Retype the data that follows line by line, exactly, and leave its pictures out.
----
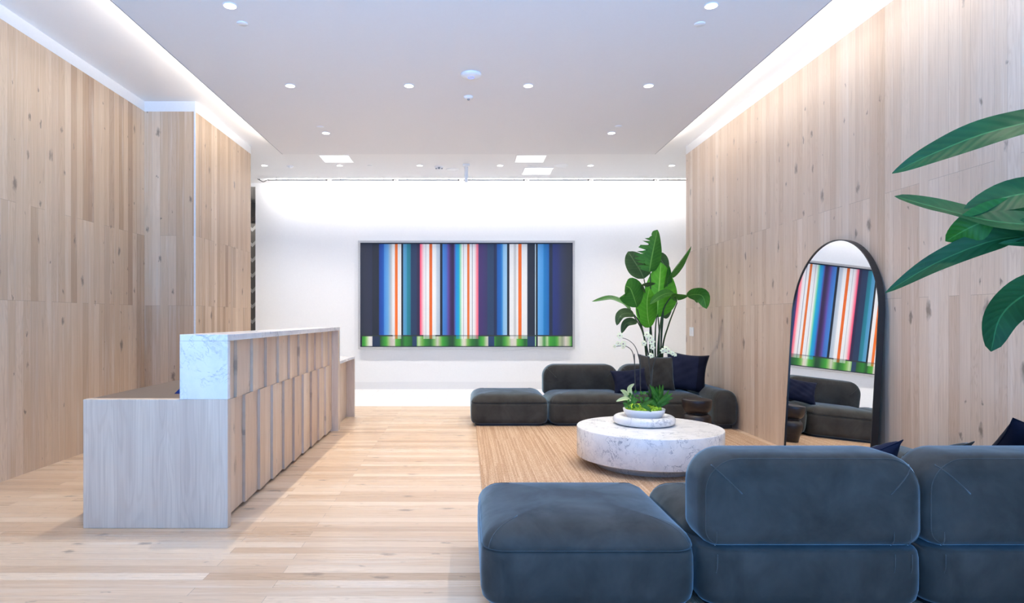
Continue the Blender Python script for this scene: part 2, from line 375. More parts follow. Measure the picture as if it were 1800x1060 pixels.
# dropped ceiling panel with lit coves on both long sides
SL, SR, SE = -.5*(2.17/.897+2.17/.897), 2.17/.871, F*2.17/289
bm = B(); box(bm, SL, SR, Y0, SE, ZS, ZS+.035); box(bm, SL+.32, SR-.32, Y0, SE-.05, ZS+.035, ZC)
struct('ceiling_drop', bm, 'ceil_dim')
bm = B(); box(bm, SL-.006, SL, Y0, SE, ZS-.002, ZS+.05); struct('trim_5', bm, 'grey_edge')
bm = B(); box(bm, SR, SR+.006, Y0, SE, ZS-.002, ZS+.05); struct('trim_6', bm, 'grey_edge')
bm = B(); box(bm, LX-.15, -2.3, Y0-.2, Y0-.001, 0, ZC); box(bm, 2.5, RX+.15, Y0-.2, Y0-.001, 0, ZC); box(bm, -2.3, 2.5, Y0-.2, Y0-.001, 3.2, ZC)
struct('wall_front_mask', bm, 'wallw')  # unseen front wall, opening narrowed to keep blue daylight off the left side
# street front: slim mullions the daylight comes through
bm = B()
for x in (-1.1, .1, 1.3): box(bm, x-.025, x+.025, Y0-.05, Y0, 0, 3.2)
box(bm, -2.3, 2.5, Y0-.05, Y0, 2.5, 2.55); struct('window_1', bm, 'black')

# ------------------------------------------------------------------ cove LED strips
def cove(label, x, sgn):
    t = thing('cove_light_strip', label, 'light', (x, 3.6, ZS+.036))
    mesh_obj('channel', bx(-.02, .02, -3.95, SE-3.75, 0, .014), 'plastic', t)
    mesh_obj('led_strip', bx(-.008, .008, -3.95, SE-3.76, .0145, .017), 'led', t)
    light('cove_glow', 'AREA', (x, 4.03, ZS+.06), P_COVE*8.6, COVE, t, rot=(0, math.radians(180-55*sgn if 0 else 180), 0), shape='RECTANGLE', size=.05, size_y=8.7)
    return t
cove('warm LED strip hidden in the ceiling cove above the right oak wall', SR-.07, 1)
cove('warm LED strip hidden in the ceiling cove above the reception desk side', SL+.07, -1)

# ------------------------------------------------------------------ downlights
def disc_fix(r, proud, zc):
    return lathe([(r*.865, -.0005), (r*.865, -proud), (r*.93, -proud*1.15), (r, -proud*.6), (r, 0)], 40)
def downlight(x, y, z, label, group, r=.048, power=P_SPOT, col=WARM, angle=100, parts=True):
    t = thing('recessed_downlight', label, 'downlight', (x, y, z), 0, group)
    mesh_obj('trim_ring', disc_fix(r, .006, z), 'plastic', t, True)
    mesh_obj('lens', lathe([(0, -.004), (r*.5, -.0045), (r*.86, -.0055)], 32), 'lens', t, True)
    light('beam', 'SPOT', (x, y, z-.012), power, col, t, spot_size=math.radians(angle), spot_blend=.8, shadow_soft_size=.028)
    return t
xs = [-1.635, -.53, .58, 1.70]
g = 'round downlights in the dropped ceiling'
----
Complete answer:
Continue the Blender Python script for this scene: part 2, from line 375. More parts follow. Measure the picture as if it were 1800x1060 pixels.
# dropped ceiling panel with lit coves on both long sides
SL, SR, SE = -.5*(2.17/.897+2.17/.897), 2.17/.871, F*2.17/289
bm = B(); box(bm, SL, SR, Y0, SE, ZS, ZS+.035); box(bm, SL+.32, SR-.32, Y0, SE-.05, ZS+.035, ZC)
struct('ceiling_drop', bm, 'ceil_dim')
bm = B(); box(bm, SL-.006, SL, Y0, SE, ZS-.002, ZS+.05); struct('trim_5', bm, 'grey_edge')
bm = B(); box(bm, SR, SR+.006, Y0, SE, ZS-.002, ZS+.05); struct('trim_6', bm, 'grey_edge')
bm = B(); box(bm, LX-.15, -2.3, Y0-.2, Y0-.001, 0, ZC); box(bm, 2.5, RX+.15, Y0-.2, Y0-.001, 0, ZC); box(bm, -2.3, 2.5, Y0-.2, Y0-.001, 3.2, ZC)
struct('wall_front_mask', bm, 'wallw')  # unseen front wall, opening narrowed to keep blue daylight off the left side
# street front: slim mullions the daylight comes through
bm = B()
for x in (-1.1, .1, 1.3): box(bm, x-.025, x+.025, Y0-.05, Y0, 0, 3.2)
box(bm, -2.3, 2.5, Y0-.05, Y0, 2.5, 2.55); struct('window_1', bm, 'black')

# ------------------------------------------------------------------ cove LED strips
def cove(label, x, sgn):
    t = thing('cove_light_strip', label, 'light', (x, 3.6, ZS+.036))
    mesh_obj('channel', bx(-.02, .02, -3.95, SE-3.75, 0, .014), 'plastic', t)
    mesh_obj('led_strip', bx(-.008, .008, -3.95, SE-3.76, .0145, .017), 'led', t)
    light('cove_glow', 'AREA', (x, 4.03, ZS+.06), P_COVE*8.6, COVE, t, rot=(0, math.radians(180-55*sgn if 0 else 180), 0), shape='RECTANGLE', size=.05, size_y=8.7)
    return t
cove('warm LED strip hidden in the ceiling cove above the right oak wall', SR-.07, 1)
cove('warm LED strip hidden in the ceiling cove above the reception desk side', SL+.07, -1)

# ------------------------------------------------------------------ downlights
def disc_fix(r, proud, zc):
    return lathe([(r*.865, -.0005), (r*.865, -proud), (r*.93, -proud*1.15), (r, -proud*.6), (r, 0)], 40)
def downlight(x, y, z, label, group, r=.048, power=P_SPOT, col=WARM, angle=100, parts=True):
    t = thing('recessed_downlight', label, 'downlight', (x, y, z), 0, group)
    mesh_obj('trim_ring', disc_fix(r, .006, z), 'plastic', t, True)
    mesh_obj('lens', lathe([(0, -.004), (r*.5, -.0045), (r*.86, -.0055)], 32), 'lens', t, True)
    light('beam', 'SPOT', (x, y, z-.012), power, col, t, spot_size=math.radians(angle), spot_blend=.8, shadow_soft_size=.028)
    return t
xs = [-1.635, -.53, .58, 1.70]
g = 'round downlights in the dropped ceiling'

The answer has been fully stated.